Como pasa con muchos otros cordobeses que tienen la suerte de contar con ciertos privilegios en la vida, la llegada de la feria me empuja también a mí hacia otros lugares más tranquilos. Y desde la apabullante tranquilidad de La Pedriza, en la Sierra de Guadarrama, con una IPA en la mano izquierda, y mis gafas de sol en la derecha, contemplo Madrid, con todas sus turbulencias políticas, como cabeza dolorida de nuestra muy querida y no menos maltratada Piel de Toro; y también intuyo allá a lo lejos, Córdoba, ya no tan sola por obra y gracia de la Alta Velocidad Española. Absorto en esta silenciosa, pero fértil, tranquilidad, acaban por escapárseme algunas reflexiones sobre la vida, la memoria y el futuro:

Los seres vivos fundamentan su estrategia vital en ciertas expectativas creadas tras el conocimiento de la estructura de su entorno y de la ordenación en el tiempo de los sucesos que tienen lugar en él. La memoria es, por lo tanto, imprescindible para la vida. Ese mismo tipo de expectativas son las que sostienen las sociedades humanas (la sociedad cordobesa, sin ir más lejos). Cada mañana, al abrir los ojos, esperamos que la luz se encienda con solo pulsar un interruptor. Confiamos en que nuestro coche se ponga en marcha con un simple giro de la llave de arranque. O nos acercamos impacientes a la barra del bar con la idea de encontrar un ejemplar del CÓRDOBA todavía calentito junto a una tostada y un café. Nada de esto sería posible sin la memoria o, lo que es lo mismo, sin la cultura, que no es más que la memoria colectiva de una sociedad.

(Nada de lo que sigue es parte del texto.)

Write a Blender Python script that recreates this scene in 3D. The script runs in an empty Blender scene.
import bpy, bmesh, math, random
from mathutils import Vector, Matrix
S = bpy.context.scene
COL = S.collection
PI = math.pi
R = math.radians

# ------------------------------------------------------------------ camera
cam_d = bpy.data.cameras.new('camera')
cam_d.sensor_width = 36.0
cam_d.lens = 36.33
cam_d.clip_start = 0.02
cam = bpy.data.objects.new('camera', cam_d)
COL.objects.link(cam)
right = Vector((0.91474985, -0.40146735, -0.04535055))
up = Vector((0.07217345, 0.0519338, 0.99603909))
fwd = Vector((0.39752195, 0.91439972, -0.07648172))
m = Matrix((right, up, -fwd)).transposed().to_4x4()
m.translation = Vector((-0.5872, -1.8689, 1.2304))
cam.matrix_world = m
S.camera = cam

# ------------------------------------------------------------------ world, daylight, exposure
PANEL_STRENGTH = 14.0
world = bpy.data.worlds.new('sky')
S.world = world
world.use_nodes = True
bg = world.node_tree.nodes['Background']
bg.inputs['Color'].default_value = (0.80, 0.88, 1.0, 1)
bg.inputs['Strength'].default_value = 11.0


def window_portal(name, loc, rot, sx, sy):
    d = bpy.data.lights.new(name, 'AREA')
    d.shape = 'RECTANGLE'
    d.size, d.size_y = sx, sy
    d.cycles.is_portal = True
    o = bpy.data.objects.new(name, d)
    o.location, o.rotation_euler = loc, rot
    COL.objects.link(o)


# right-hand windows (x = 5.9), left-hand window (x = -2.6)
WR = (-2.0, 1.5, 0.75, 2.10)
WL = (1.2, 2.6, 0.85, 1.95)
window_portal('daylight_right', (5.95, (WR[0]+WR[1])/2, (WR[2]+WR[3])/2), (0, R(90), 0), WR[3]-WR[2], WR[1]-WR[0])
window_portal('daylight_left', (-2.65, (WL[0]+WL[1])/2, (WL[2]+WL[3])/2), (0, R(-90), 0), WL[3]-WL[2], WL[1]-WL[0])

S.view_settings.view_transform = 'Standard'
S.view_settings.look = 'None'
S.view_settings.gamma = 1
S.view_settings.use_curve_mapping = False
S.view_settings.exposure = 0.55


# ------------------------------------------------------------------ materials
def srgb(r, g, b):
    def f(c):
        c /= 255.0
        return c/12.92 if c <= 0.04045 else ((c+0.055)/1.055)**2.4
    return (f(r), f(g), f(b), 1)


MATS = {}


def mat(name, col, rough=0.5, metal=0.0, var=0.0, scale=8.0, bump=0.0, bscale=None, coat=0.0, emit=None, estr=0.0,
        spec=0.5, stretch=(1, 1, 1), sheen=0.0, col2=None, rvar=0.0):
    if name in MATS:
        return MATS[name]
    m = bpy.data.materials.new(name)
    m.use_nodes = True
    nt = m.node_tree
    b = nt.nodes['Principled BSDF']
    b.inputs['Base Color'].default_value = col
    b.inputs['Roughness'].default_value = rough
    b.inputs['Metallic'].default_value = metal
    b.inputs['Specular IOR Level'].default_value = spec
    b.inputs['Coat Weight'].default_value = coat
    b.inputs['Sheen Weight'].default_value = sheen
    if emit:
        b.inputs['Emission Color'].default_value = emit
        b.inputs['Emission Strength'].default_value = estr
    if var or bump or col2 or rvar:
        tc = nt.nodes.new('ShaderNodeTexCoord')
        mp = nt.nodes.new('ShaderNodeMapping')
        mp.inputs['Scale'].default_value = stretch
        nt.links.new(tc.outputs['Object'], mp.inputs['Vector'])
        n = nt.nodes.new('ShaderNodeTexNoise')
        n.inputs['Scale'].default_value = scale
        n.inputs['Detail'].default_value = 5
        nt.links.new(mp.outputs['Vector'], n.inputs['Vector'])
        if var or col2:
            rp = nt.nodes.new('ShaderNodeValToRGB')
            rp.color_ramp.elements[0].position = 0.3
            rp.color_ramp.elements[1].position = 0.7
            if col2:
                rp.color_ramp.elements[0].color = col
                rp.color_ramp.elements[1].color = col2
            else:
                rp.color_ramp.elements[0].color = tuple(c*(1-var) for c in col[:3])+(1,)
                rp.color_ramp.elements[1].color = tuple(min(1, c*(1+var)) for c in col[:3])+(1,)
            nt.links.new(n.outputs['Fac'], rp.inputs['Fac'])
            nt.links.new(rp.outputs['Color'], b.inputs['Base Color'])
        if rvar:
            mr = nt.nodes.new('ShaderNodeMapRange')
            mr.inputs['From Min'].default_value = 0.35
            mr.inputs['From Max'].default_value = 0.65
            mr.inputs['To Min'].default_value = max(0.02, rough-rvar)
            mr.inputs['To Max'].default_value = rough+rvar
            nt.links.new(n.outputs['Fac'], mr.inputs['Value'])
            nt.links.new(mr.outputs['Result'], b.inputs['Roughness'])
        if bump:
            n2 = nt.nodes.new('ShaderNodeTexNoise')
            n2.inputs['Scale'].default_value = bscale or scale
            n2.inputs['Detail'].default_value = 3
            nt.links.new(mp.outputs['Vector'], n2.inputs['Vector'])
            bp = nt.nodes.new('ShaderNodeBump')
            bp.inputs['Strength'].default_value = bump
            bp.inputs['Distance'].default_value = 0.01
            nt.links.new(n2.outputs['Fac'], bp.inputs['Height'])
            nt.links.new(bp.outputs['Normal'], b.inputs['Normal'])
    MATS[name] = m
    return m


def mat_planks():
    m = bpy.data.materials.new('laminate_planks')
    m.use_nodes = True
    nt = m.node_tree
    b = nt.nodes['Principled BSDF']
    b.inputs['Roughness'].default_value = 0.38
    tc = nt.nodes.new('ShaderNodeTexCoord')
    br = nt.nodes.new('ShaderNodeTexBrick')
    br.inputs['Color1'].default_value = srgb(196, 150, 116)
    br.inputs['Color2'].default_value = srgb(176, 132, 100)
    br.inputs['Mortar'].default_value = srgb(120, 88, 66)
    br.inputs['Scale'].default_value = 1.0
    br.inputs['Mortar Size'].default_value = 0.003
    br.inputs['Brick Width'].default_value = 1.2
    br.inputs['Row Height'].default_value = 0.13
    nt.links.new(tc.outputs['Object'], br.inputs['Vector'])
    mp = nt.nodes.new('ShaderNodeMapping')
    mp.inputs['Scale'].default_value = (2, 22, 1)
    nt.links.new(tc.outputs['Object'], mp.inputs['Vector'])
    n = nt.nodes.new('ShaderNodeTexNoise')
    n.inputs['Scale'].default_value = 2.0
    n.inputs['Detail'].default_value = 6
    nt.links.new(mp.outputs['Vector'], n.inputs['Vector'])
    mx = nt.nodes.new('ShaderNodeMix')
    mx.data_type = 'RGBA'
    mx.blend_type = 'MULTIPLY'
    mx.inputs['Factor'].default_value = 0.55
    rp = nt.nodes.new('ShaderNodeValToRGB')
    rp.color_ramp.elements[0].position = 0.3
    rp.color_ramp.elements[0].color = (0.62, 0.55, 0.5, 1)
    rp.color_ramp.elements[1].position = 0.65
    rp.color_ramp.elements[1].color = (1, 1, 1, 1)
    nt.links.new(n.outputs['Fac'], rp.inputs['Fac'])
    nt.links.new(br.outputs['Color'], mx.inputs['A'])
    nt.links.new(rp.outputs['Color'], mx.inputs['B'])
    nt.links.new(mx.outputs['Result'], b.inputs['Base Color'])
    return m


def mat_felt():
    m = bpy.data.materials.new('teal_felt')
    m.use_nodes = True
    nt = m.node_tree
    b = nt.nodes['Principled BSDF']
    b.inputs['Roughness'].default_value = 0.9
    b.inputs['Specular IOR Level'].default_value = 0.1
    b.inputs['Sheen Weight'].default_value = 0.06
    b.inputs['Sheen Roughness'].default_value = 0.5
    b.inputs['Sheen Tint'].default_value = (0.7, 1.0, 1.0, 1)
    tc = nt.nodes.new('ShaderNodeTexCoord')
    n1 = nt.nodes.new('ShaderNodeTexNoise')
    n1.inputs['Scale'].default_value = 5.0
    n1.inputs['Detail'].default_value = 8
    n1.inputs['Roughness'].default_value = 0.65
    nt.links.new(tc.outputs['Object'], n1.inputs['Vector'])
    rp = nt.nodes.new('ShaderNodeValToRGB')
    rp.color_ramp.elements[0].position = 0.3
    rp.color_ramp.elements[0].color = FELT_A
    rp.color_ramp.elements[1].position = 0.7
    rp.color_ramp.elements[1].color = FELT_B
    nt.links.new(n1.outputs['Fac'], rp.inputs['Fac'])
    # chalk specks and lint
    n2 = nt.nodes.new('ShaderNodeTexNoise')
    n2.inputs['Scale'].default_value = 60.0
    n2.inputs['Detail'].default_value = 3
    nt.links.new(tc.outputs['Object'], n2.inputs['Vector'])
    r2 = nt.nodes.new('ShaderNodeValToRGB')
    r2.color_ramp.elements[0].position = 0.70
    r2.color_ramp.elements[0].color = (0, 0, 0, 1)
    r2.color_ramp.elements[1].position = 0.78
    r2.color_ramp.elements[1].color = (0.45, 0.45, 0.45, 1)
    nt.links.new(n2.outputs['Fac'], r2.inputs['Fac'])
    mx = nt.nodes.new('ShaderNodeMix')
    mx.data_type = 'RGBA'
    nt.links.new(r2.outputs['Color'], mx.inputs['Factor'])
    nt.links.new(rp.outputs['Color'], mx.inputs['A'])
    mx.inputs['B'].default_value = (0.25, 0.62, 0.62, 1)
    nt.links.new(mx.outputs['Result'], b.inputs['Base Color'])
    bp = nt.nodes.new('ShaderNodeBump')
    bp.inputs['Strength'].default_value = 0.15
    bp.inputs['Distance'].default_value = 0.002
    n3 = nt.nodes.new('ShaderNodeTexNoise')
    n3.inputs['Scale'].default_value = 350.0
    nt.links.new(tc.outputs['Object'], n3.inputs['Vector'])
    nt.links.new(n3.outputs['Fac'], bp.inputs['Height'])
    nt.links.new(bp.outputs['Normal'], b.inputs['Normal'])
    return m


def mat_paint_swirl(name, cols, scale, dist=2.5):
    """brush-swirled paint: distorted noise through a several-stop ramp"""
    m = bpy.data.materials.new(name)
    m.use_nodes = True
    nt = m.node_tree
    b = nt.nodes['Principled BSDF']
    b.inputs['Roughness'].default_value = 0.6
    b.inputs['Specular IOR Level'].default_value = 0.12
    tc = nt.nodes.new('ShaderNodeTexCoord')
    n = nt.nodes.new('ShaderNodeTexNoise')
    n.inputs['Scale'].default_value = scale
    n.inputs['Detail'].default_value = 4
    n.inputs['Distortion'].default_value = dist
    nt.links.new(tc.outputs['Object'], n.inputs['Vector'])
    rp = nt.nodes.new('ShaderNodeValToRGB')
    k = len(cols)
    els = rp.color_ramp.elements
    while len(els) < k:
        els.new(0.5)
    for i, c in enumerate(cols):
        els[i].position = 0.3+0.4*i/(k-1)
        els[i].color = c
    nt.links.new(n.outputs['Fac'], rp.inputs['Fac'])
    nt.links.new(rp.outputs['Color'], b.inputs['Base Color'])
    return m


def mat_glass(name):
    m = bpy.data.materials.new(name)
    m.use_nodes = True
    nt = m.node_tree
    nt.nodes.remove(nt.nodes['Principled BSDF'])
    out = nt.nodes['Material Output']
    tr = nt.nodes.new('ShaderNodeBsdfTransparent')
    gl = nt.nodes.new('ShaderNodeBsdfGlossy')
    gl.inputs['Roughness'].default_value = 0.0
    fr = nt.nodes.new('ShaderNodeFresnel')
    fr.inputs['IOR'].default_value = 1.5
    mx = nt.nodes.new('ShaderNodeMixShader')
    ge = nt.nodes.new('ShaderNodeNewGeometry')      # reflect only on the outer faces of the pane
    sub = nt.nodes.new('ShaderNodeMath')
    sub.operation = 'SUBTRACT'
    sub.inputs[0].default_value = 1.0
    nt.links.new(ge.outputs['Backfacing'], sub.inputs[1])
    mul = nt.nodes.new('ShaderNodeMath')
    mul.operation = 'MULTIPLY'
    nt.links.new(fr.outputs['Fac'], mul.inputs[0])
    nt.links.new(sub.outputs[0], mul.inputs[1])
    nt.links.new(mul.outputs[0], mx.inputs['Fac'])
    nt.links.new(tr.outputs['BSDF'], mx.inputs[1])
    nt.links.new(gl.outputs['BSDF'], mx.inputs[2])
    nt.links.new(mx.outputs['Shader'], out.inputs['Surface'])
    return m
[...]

Por otra parte, la vida (contemplada como un complejo proceso) jamás habría llegado a generar la diversidad ni el grado de sofisticación que es posible descubrir en ella, sin ese algo de precariedad en sus mecanismos de autoperpetuación y sin la garantía de una muerte facilitada para los organismos envejecidos y obsoletos. Las civilizaciones humanas son un fenómeno de organización relativamente reciente en la historia natural. Tal vez sea ese el motivo por el que resulte difícil reconocer en las civilizaciones esos mismos mecanismos que les garantizarían una vida sostenida: cierta precariedad de la memoria histórica y una muerte facilitada para las culturas trasnochadas.

La civilización se estanca en sociedades que (como es el caso de la nuestra) rinden culto al pasado y lo recrean y recrean con una fidelidad espeluznante, esa misma fidelidad con la que los cordobeses reconstruimos unos arcos califales en dominios tan dispares e insospechados como un códice de pergamino o una página de hipertexto de la WWW o un tuit de Twitter o una instantánea de Instagram. El recambio de la memoria, que en la Naturaleza es un conflicto resuelto, es en el seno de las sociedades humanas un conflicto latente que está solo empezando a emerger con algunos casos esporádicos. Ahí están esos hijos que se arrogan el derecho a poder divorciarse de sus padres, o ciertos grupos de jóvenes desempleados que se atreven a cuestionar la sensatez de garantizar el futuro de las pensiones a cualquier precio. O la muy reveladora petición del Banco de España para que se haga una profunda reforma de las pensiones antes de que el votante medio envejezca y se resista a consentirla. Un electorado definitivamente más viejo terminará por ahogar el futuro y la esperanza de los jóvenes.

Este será uno de los grandes dilemas que habrán de resolverse, y no muy tarde, en este primer cuarto de siglo. Del mismo modo que a lo largo del siglo XX se planteó la resolución de la cuestión de los dominios de las libertades con las constituciones democráticas, y el control de la riqueza con los contratos sociales, en este mundo cada vez más acelerado hará falta plantear un nuevo tipo de contrato, una suerte de contrato intergeneracional proyectado en el tiempo, con objeto de resolver el derecho sobre algo todavía más importante: la propiedad del futuro.